LUNFARDA For Cello, Piano and 4 Percussions.

LUNFARDA for cello, piano and four percussions from Edgar Barroso on Vimeo.

Listen to the recording of the concert at Harvard (Better if listen with headphones).

LUNFARDA  by  edgarbarroso

This piece is a labyrinth. First inspired by the painting “Dancers II” by Joan Miró, which took the piece into the categorization of a group of limited musical elements connecting and interacting by subtle lines and/or colors in the space (the same way as in the painting). And secondly the painting took Lunfarda to look for metaphors of movement between two persons. In other words the composer turned his attention into dancing. The piece was named Lunfarda because of the relationship with tango. Lunfardo is an argot of the Spanish language which developed at the end of the 19th century and beginning of the 20th century in the lower classes in and around Buenos Aires and Montevideo.
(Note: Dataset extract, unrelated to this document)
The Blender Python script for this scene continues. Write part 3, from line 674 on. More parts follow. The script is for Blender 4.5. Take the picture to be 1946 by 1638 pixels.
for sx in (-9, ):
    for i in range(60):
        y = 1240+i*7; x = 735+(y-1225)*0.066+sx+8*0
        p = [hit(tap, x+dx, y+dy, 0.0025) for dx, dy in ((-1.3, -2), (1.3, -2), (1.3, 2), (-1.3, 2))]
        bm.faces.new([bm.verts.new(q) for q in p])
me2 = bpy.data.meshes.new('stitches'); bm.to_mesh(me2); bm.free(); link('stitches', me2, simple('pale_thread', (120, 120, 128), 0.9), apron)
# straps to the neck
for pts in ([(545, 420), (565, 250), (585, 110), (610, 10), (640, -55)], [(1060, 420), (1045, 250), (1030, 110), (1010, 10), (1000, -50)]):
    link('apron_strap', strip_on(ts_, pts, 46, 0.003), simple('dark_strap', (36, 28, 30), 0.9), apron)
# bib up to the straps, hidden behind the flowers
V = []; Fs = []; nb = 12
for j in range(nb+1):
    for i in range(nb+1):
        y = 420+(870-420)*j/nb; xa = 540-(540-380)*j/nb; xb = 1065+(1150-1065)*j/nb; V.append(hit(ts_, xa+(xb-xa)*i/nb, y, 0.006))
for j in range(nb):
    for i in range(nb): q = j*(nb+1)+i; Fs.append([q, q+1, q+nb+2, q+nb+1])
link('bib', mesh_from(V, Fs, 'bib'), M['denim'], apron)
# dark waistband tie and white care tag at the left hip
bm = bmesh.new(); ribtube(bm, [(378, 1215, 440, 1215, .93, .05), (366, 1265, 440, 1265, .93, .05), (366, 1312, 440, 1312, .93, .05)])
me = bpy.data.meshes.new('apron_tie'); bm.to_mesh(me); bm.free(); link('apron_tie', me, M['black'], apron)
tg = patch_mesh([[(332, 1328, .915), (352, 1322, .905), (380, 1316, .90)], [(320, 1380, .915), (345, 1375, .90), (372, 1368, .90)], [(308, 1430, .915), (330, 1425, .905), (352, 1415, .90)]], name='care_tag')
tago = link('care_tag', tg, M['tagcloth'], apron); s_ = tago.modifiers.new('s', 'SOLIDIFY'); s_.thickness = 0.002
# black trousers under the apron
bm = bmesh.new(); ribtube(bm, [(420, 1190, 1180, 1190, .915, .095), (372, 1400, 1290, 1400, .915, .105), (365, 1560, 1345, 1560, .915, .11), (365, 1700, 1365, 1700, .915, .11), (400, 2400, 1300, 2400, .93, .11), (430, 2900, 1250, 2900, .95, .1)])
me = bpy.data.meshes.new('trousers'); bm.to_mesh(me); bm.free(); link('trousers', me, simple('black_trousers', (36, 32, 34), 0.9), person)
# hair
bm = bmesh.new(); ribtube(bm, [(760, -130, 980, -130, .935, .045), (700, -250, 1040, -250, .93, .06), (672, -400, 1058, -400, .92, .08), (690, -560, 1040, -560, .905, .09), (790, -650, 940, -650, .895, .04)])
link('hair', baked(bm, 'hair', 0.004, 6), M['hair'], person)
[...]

Some Tango lyrics use it very heavily. The piece mapped some of the “accents” of the movement of two tango dancers. Surprisingly enough, the movements were always different regardless of the music, they are independent, unstable and some of them improvised. This piece tries to recreate a dance (a piece) that posses the freedom of these Tango dancers seeking for a conversation by hearing the “body of the other”. The percussion elements function, is to expand these relations between the two elements and also to provide a disintegration process of the traditional characteristics of the cello and piano, and confuse them into percussion noise production devices. The percussion instruments are integrated in the musical phrases and are a vital part of the piece color. After all, Tango is a hybrid, the same way Lunfarda is.